Por José Ángel Lozoya.
Un escalofrío me recorrió la columna cuando supe que los cinco menores acusados de la violación grupal a dos niñas de doce años salían del juzgado entre aplausos y gritos de alegría de sus familiares y conocidos, que llegaron a subirlos a hombros y gritarles:
“Son unos guerreros, eso es lo que son”.
Pero son jóvenes de quince a diecisiete años, y al menos cuatro de ellos habrían intervenido en la presunta violación. Unos hechos que se siguen investigando mientras se busca a un sexto menor. La Fiscalía pedía su internamiento en régimen cerrado para cuatro de ellos y libertad vigilada para el quinto, pero la titular del Juzgado de Menores, pese a reconocer que hay “indicios racionales de comisión del delito” estimó que el internamiento es una medida muy “gravosa” y acordó para los cinco la libertad vigilada con alejamiento, una decisión que ha sido recurrida por la Fiscalía por la gravedad de los hechos y por un posible riesgo de fuga.
Es imposible acostumbrarse a esta llovizna constante de violaciones en grupo que podemos seguir por los medios de comunicación, pero van dejando de sorprendernos algunas decisiones judiciales.
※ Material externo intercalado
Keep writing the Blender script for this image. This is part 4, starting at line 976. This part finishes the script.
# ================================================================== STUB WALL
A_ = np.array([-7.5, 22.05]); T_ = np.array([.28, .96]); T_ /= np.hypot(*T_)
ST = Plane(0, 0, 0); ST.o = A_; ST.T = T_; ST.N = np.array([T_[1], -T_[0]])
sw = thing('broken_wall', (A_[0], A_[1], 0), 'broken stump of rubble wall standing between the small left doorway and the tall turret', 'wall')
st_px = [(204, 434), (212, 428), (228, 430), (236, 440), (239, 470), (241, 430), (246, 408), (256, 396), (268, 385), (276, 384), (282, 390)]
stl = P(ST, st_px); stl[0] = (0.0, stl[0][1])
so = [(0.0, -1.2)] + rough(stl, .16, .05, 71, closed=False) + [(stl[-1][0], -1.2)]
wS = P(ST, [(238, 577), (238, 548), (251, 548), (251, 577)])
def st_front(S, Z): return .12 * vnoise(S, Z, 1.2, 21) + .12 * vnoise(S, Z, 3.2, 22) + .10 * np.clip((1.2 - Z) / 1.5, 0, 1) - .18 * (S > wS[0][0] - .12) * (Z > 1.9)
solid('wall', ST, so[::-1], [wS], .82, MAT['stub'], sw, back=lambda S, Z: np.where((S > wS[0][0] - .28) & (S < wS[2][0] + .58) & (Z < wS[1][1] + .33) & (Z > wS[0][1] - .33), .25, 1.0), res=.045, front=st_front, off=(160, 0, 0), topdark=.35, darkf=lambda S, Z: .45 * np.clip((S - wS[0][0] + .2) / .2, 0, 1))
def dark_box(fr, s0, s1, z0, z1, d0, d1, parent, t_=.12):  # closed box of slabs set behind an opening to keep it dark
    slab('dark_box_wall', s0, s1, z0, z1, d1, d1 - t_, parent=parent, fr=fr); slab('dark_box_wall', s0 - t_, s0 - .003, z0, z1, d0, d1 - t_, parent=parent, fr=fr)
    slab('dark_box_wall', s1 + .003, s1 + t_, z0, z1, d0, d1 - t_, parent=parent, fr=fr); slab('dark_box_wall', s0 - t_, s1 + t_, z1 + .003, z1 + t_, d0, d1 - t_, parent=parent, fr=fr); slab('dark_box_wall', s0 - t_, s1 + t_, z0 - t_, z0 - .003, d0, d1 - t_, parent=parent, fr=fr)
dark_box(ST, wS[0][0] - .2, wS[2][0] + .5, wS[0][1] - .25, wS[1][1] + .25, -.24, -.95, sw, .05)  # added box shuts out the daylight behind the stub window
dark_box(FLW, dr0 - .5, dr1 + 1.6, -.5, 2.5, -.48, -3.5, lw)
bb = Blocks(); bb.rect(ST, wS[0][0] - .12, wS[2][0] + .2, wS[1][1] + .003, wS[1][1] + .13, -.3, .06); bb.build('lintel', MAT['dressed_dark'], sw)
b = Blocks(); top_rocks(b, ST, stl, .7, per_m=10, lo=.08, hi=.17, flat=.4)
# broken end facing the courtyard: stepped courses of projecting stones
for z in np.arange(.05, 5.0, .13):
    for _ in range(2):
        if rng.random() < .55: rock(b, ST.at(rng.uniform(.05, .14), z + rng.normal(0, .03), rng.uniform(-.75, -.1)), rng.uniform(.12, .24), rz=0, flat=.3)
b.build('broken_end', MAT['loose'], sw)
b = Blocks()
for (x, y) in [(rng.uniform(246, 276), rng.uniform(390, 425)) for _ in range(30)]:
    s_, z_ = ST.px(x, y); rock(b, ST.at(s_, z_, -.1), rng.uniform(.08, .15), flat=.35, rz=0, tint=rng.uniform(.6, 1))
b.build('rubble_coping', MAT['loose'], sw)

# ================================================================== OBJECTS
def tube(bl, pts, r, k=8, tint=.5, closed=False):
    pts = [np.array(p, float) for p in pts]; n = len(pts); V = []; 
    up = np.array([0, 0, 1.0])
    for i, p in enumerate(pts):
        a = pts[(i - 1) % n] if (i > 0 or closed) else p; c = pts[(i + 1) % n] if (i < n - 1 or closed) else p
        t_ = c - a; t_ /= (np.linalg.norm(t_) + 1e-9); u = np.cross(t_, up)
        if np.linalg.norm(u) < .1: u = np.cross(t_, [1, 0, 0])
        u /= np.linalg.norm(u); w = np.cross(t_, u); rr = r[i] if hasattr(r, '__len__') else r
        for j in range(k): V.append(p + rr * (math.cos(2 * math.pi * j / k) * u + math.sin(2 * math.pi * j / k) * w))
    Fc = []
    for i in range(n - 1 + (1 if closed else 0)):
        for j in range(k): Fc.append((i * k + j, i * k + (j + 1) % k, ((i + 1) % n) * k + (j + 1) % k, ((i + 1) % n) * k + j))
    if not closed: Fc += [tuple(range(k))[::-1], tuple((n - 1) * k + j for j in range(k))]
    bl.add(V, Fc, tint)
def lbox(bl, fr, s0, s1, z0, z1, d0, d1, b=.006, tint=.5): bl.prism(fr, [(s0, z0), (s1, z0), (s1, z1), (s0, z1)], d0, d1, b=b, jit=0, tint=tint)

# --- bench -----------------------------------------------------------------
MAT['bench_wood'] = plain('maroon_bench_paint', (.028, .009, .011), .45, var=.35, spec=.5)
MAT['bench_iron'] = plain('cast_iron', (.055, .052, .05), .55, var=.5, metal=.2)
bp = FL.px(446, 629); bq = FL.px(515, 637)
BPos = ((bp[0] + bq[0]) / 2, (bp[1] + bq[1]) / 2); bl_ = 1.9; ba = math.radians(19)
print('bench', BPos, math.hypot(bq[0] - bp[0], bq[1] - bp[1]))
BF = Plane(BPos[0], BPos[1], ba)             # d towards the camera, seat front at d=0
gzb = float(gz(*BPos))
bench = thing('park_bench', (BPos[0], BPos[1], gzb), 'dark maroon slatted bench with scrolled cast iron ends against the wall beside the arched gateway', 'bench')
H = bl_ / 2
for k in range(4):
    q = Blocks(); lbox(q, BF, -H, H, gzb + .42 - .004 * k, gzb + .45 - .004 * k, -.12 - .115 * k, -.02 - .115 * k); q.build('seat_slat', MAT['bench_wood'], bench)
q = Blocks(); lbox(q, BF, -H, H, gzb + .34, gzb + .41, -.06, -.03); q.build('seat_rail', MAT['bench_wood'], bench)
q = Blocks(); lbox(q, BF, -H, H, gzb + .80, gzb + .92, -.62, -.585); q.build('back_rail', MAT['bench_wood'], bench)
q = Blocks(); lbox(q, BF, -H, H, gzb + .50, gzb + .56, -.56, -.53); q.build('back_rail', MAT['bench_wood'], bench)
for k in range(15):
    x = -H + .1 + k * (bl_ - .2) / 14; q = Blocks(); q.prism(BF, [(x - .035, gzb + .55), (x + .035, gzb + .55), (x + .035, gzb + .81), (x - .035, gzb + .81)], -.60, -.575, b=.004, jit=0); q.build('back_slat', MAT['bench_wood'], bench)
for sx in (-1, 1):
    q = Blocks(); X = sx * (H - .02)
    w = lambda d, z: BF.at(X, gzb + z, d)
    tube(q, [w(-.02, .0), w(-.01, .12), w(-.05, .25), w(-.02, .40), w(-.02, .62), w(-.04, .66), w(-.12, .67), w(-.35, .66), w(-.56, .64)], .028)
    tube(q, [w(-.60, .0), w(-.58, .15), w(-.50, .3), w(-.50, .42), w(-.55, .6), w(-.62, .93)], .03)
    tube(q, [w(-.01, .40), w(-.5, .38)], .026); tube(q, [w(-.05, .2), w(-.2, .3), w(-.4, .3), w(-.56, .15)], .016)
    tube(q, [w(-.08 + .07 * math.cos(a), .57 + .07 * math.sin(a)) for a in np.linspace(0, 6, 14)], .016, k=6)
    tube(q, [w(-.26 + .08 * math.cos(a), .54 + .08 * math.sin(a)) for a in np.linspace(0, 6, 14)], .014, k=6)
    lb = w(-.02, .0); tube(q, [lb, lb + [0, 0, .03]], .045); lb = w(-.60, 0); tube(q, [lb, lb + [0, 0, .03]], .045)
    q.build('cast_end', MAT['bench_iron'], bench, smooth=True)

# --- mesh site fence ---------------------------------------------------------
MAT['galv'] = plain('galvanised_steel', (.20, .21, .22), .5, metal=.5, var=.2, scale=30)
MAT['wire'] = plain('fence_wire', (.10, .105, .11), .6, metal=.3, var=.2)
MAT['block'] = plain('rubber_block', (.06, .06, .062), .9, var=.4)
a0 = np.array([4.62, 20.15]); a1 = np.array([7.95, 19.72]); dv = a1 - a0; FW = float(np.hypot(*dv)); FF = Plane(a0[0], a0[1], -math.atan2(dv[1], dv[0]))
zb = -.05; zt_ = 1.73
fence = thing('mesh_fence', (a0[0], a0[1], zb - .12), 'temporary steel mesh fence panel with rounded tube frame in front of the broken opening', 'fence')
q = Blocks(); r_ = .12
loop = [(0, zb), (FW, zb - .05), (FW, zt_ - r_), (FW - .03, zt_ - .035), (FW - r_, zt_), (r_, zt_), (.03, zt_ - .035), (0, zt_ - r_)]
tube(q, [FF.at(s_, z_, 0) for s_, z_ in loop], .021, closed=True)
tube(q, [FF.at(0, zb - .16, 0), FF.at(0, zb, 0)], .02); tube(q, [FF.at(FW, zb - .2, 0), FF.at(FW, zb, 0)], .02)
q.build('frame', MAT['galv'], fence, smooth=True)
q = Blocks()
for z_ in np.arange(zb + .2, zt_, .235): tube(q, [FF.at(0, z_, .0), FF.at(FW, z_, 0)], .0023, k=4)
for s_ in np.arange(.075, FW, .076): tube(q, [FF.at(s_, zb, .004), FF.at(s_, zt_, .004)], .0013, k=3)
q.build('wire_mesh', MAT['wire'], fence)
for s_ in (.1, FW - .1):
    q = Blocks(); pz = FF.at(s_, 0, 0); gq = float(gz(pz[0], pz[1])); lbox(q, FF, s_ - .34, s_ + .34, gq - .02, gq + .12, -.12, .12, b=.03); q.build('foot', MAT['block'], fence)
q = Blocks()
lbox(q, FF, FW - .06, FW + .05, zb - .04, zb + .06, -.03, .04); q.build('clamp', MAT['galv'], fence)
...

La gente sabe que los agresores son puestos en libertad porque hay alguna prueba cuya importancia se debe considerar. De esta forma,
tras sufrir una agresión, las víctimas tienen que soportar el juicio social y quedan expuestas a cruzarse con sus victimarios en cualquier momento,
aunque el encuentro no sea intencionado. Mientras los penetradores tratan de convencernos de que solo hubo sexo consentido, la credibilidad de las víctimas se pone en cuestión.
Uno espera que el sistema judicial proteja a las víctimas garantizando la imposibilidad de que puedan encontrarse con sus victimarios, que las ayude a superar el daño sufrido admitiendo la presunción de veracidad de su relato, que el proceso judicial no las victimice más que sus agresores al diluir la gravedad de su conducta ante su entorno, y que exija a los penetradores las responsabilidades individuales de las que se hayan hecho merecedores.
Pero que su entorno los jalee a la salida de los Juzgados llamándoles “guerreros” nos remite a la violación como arma de guerra, a lo que tan acostumbrados nos tienen todos los conflictos bélicos.
Nos lleva a pensar que esos chavales son hijos sanos del Patriarcado que está en lucha contra la igualdad entre los sexos. Esos gritos deberían ser perseguibles de oficio, porque ¿de qué entorno ideológico salen estos chavales? ¿De qué padres y familiares estamos hablando? ¿Es a este tipo de padres a los que se refiere la Derecha cuando reclama el derecho de los mismos a decidir la educación que han de recibir sus hijos?
Puedo entender que padres y madres de los presuntos violadores sientan cierto alivio al ver que sus hijos, a los que les cuesta imaginar como autores de la violación grupal de dos niñas de doce años, queden en libertad aunque sigan encausados, o que pretendan quitar importancia al hecho de que a esas edades la diferencia de tres a cinco años que los separa de sus víctimas marca una diferencia considerable de fuerza y experiencia. Pero quiero creer que animarán a sus hijos a contar la verdad, reconocer el daño causado y pedir perdón, porque si no lo hacen, y además agradecen el tipo de apoyo que están recibiendo sus hijos, estarían actuando como los responsables del trabajo sucio que han hecho sus sicarios.
Estos chavales tienen las edades en que más pesa la presión de la dictadura de la pandilla en los comportamientos individuales, pero todos pudieron negarse a participar de los hechos de los que se les acusa. Tampoco hay que olvidar que la mayoría de los chavales de su edad se han educado con valores muy similares y son muy pocos los que comenten este tipo de delitos. Pero sería bastante cínico presentar lo ocurrido como una anécdota más, sin pararnos siquiera a señalar lo obvio:
que es más que probable que les haya faltado una buena educación en igualdad.
Son la prueba de lo insoportables que empiezan a ser las consecuencias de que tanto las familias como la escuela se inhiban a la hora de proporcionar una educación sexual que plantee como objetivo la mutua búsqueda del placer en relaciones libremente consensuadas.
Este proceso judicial nos va a estar recordando qué somos: una sociedad que sigue eludiendo sus responsabilidades educativas durante la infancia, los niños están siendo socializados en el machismo, y recurre al castigo cuando llegan a la adolescencia. Casos como este nos demuestran que han interiorizado el discurso, y las consecuencias nos horrorizan.
José Angel Lozoya Gómez es miembro de la red de Hombres por la Igualdad.